Do Brazilians need a visa to move to Switzerland?

For tourism, Brazilians enter the Schengen area visa-free for up to 90 days. But to live and work you need a residence permit, obtained via a national D visa that is issued only after a Swiss employer's permit application is approved. The 90-day visa-free entry does not allow you to work or settle.

Can I move to Switzerland from Brazil without a job?

As a Brazilian (third-country) citizen, generally no — the work-permit path starts with an employer, not with you. The main exceptions are holding an EU/EFTA passport (free movement), family reunification with someone already resident, enrolling as a student, or qualifying under the separate rules for people of independent means.

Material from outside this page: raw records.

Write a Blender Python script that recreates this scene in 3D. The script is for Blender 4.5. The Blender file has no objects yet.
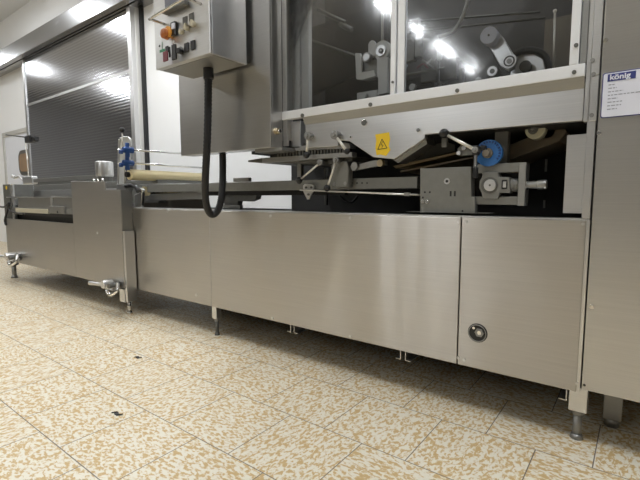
import bpy, bmesh, math, random
from mathutils import Vector, Matrix
random.seed(7)
S = bpy.context.scene
COL = S.collection

# ------------------------------------------------------------------ camera
FPX = 427.591
FW = Vector((-0.59897728, 0.79451124, -0.09989045))
RT = Vector((0.79860707, 0.60185033, -0.00170826))
UP = Vector((-0.05876187, 0.08079643, 0.99499697))
CAM = Vector((0, 0, 1.0))

def at(px, py, Y):
    "point of the upright plane y = Y that the photograph shows at this pixel"
    d = FW * FPX + RT * (px - 320) - UP * (py - 240)
    return CAM + d * ((Y - CAM.y) / d.y)

def atx(px, py, X):
    d = FW * FPX + RT * (px - 320) - UP * (py - 240)
    return CAM + d * ((X - CAM.x) / d.x)

def atz(px, py, Z=0.0):
    d = FW * FPX + RT * (px - 320) - UP * (py - 240)
    return CAM + d * ((Z - CAM.z) / d.z)

def rad(p, rpx):
    return rpx * (p - CAM).dot(FW) / FPX

cam = bpy.data.cameras.new('camera')
cam.sensor_width = 36
cam.lens = FPX / 640 * 36
cam.clip_start = 0.05
co = bpy.data.objects.new('camera', cam)
COL.objects.link(co)
m = Matrix.Identity(4)
for i in range(3):
    m[i][0] = RT[i]; m[i][1] = UP[i]; m[i][2] = -FW[i]; m[i][3] = CAM[i]
co.matrix_world = m
S.camera = co
S.view_settings.view_transform = 'Standard'
S.view_settings.look = 'None'
S.view_settings.gamma = 1
S.view_settings.use_curve_mapping = False
S.view_settings.exposure = 0.42

# ------------------------------------------------------------------ materials
def nodes(name):
    mt = bpy.data.materials.new(name); mt.use_nodes = True
    nt = mt.node_tree
    return mt, nt, nt.nodes['Principled BSDF'], nt.nodes, nt.links

def plain(name, c, rough=.5, metal=0.0, noise=.08, scale=12, bump=0.0, emit=None, estr=0, coat=0):
    mt, nt, b, N, L = nodes(name)
    b.inputs['Roughness'].default_value = rough
    b.inputs['Metallic'].default_value = metal
    if coat: b.inputs['Coat Weight'].default_value = coat
    tc = N.new('ShaderNodeTexCoord'); nz = N.new('ShaderNodeTexNoise')
    nz.inputs['Scale'].default_value = scale; nz.inputs['Detail'].default_value = 4
    L.new(tc.outputs['Object'], nz.inputs['Vector'])
    mx = N.new('ShaderNodeMix'); mx.data_type = 'RGBA'
    mx.inputs[6].default_value = (*[max(0, v * (1 - noise)) for v in c], 1)
    mx.inputs[7].default_value = (*[min(1, v * (1 + noise)) for v in c], 1)
    L.new(nz.outputs['Fac'], mx.inputs[0]); L.new(mx.outputs[2], b.inputs['Base Color'])
    if bump:
        bp = N.new('ShaderNodeBump'); bp.inputs['Strength'].default_value = bump
        bp.inputs['Distance'].default_value = .01
        L.new(nz.outputs['Fac'], bp.inputs['Height']); L.new(bp.outputs['Normal'], b.inputs['Normal'])
    if emit:
        b.inputs['Emission Color'].default_value = (*emit, 1)
        b.inputs['Emission Strength'].default_value = estr
    return mt

def brushed(name, c, rough=.3, wave=.4, wscale=1.6, vertical=False, grain=.05, smudge=.08, aniso=0.0):
    "brushed stainless sheet: fine grain, faint smudges, slightly uneven sheet"
    mt, nt, b, N, L = nodes(name)
    b.inputs['Metallic'].default_value = 1
    tc = N.new('ShaderNodeTexCoord')
    mp = N.new('ShaderNodeMapping')
    mp.inputs['Scale'].default_value = (260, 260, 3) if vertical else (3, 260, 260)
    L.new(tc.outputs['Object'], mp.inputs['Vector'])
    g = N.new('ShaderNodeTexNoise'); g.inputs['Scale'].default_value = 1; g.inputs['Detail'].default_value = 3
    L.new(mp.outputs[0], g.inputs['Vector'])
    s = N.new('ShaderNodeTexNoise'); s.inputs['Scale'].default_value = 3.2; s.inputs['Detail'].default_value = 6
    L.new(tc.outputs['Object'], s.inputs['Vector'])
    r = N.new('ShaderNodeMath'); r.operation = 'MULTIPLY_ADD'
    r.inputs[1].default_value = smudge * 2; r.inputs[2].default_value = rough - smudge
    L.new(s.outputs['Fac'], r.inputs[0])
    r2 = N.new('ShaderNodeMath'); r2.operation = 'MULTIPLY_ADD'; r2.inputs[1].default_value = grain * 2
    L.new(g.outputs['Fac'], r2.inputs[0]); L.new(r.outputs[0], r2.inputs[2])
    L.new(r2.outputs[0], b.inputs['Roughness'])
    mx = N.new('ShaderNodeMix'); mx.data_type = 'RGBA'
    mx.inputs[6].default_value = (*[v * .90 for v in c], 1)
    mx.inputs[7].default_value = (*[min(1, v * 1.08) for v in c], 1)
    L.new(g.outputs['Fac'], mx.inputs[0]); L.new(mx.outputs[2], b.inputs['Base Color'])
    mp2 = N.new('ShaderNodeMapping'); mp2.inputs['Scale'].default_value = (wscale, wscale, wscale * .28)
    L.new(tc.outputs['Object'], mp2.inputs['Vector'])
    w = N.new('ShaderNodeTexNoise'); w.inputs['Scale'].default_value = 1; w.inputs['Detail'].default_value = 1
    w.inputs['Distortion'].default_value = .6
    L.new(mp2.outputs[0], w.inputs['Vector'])
    bp = N.new('ShaderNodeBump'); bp.inputs['Strength'].default_value = wave; bp.inputs['Distance'].default_value = .03
    L.new(w.outputs['Fac'], bp.inputs['Height']); L.new(bp.outputs['Normal'], b.inputs['Normal'])
    if aniso:
        b.inputs['Anisotropic'].default_value = aniso
        cv = N.new('ShaderNodeCombineXYZ'); cv.inputs[2].default_value = 1; cv.inputs[0].default_value = .01
        L.new(cv.outputs[0], b.inputs['Tangent'])
    return mt

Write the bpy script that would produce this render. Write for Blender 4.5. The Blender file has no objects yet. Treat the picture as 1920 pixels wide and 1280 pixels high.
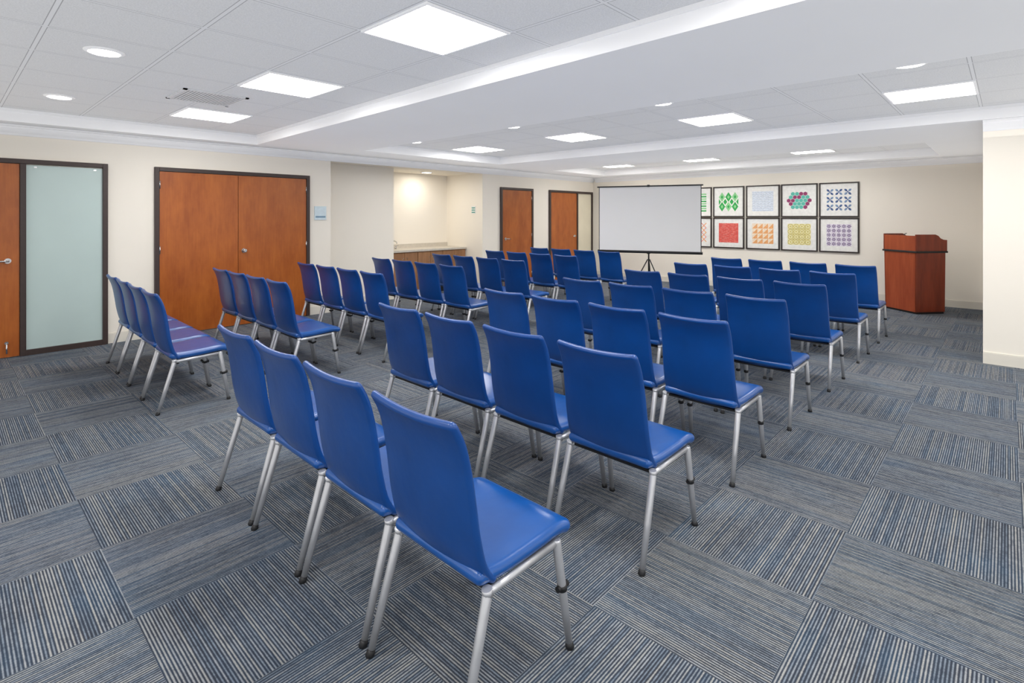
import bpy, math, random
from mathutils import Vector, Matrix
random.seed(4)
scene = bpy.context.scene
COL = scene.collection

# ------------------------------------------------------------------ materials
def new_mat(name):
    m = bpy.data.materials.new(name); m.use_nodes = True
    nt = m.node_tree
    b = nt.nodes["Principled BSDF"]
    return m, nt, b

def srgb(r, g, b):
    def f(c):
        c /= 255.0
        return c/12.92 if c <= 0.04045 else ((c+0.055)/1.055)**2.4
    return (f(r), f(g), f(b), 1.0)

def L(nt, a, b): nt.links.new(a, b)

def mth(nt, op, a, b=None, c=None, clamp=False):
    n = nt.nodes.new("ShaderNodeMath"); n.operation = op; n.use_clamp = clamp
    for i, v in enumerate((a, b, c)):
        if v is None: continue
        if isinstance(v, (int, float)): n.inputs[i].default_value = v
        else: L(nt, v, n.inputs[i])
    return n.outputs[0]

def comb(nt, x, y, z):
    n = nt.nodes.new("ShaderNodeCombineXYZ")
    for i, v in enumerate((x, y, z)):
        if isinstance(v, (int, float)): n.inputs[i].default_value = v
        else: L(nt, v, n.inputs[i])
    return n.outputs[0]

def noise(nt, vec, scale=1.0, detail=2.0, rough=0.5):
    n = nt.nodes.new("ShaderNodeTexNoise")
    n.inputs["Scale"].default_value = scale; n.inputs["Detail"].default_value = detail
    n.inputs["Roughness"].default_value = rough
    L(nt, vec, n.inputs["Vector"])
    return n.outputs["Fac"]

def ramp(nt, fac, stops):
    n = nt.nodes.new("ShaderNodeValToRGB")
    cr = n.color_ramp
    while len(cr.elements) < len(stops): cr.elements.new(0.5)
    for e, (p, c) in zip(cr.elements, stops):
        e.position = p; e.color = c
    L(nt, fac, n.inputs[0])
    return n.outputs[0]

def mixc(nt, fac, a, b, mode='MIX'):
    n = nt.nodes.new("ShaderNodeMix"); n.data_type = 'RGBA'; n.blend_type = mode
    if isinstance(fac, (int, float)): n.inputs[0].default_value = fac
    else: L(nt, fac, n.inputs[0])
    for i, v in ((6, a), (7, b)):
        if isinstance(v, tuple): n.inputs[i].default_value = v
        else: L(nt, v, n.inputs[i])
    return n.outputs[2]

def bump(nt, b, h, strength=0.2, dist=0.01):
    n = nt.nodes.new("ShaderNodeBump")
    n.inputs["Strength"].default_value = strength; n.inputs["Distance"].default_value = dist
    L(nt, h, n.inputs["Height"]); L(nt, n.outputs[0], b.inputs["Normal"])

def pos(nt):
    g = nt.nodes.new("ShaderNodeNewGeometry")
    s = nt.nodes.new("ShaderNodeSeparateXYZ"); L(nt, g.outputs["Position"], s.inputs[0])
    return g.outputs["Position"], s.outputs[0], s.outputs[1], s.outputs[2]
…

How long does the process take?

There's no fixed statutory clock, and it varies by canton, role and quota availability. Realistically, budget several months from job offer to landing: the employer's application, cantonal and federal (SEM) approval, and the D visa each add time. Quotas can also run out late in the year, pushing start dates into the next quota round.

How much does it cost?

Permit and visa fees are modest — typically a few hundred francs across the cantonal and consular stages. The real cost is the move itself: Swiss rent deposits, health insurance from month one, and converting reais to francs. Switzerland is expensive, so line up housing and a salary that clears local norms before committing.

Can I bring my family?

Family reunification is a separate route with its own conditions. Spouses and minor children can usually join a B or L permit holder, but you must show adequate housing and income, and there are deadlines to file after arrival. The rules are tighter for L (short-term) than for B permits.

What changes if I have an Italian or Portuguese passport?

Everything. An EU/EFTA passport puts you under free movement: you can move to Switzerland first, look for work on the ground, and register without an employer-filed quota permit. If you're eligible for Italian or Portuguese citizenship by descent, it's usually worth resolving before you plan a third-country move.